The central musical form is the nuba — a suite of pieces in a single maqam, organized by rhythmic mode and proceeding from slow to fast. A complete nuba performance lasts several hours. Traditional practice recognized twenty-four nubat corresponding to the twenty-four hours of the day, though fewer than half of these survive in complete form.
The instruments are those of medieval Andalusia: the oud, the rabab (a bowed instrument), the qanun (a plucked zither), the nay (an end-blown flute), the tar (a frame drum), and various types of percussion. The ensemble sound is intimate and precise — chamber music, essentially, carrying the refinement of court culture.
The cities where the tradition was maintained each developed distinctive approaches. Fez, the city that received the largest concentration of Andalusian refugees, developed the most formal and conservative approach to the repertoire.

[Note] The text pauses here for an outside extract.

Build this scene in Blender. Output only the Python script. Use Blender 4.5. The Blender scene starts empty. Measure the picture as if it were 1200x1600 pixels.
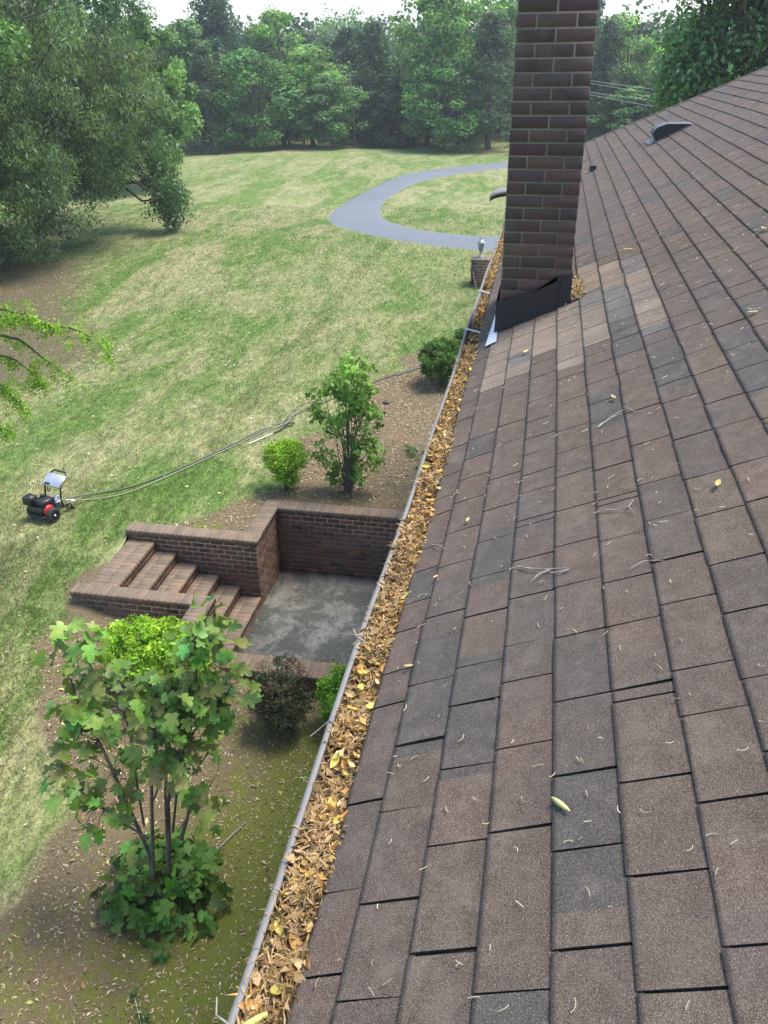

Tlemcen in western Algeria developed its own variant — gharnati — that shows Spanish influence more openly in its rhythmic patterns. Tunis maintained the malouf tradition, which has its own characteristic modal and rhythmic preferences.
For modern listeners, the recordings of the Orchestre de la Radiodiffusion Nationale Algérienne and similar state ensembles offer access to the tradition in its more formal contexts. The Moroccan group Hespèrion XXI, directed by Jordi Savall, has produced remarkable recordings that explore the common ancestry of Andalusian music from both the Spanish and Arabic sides of the Mediterranean — a musical dialogue across five centuries of separation.
The Alhambra's plasterwork still carries Arabic inscriptions: "wa la ghalib illa Allah" — "there is no victor but God." The music that left when the palace fell proves the same point differently: power passes, but beauty persists.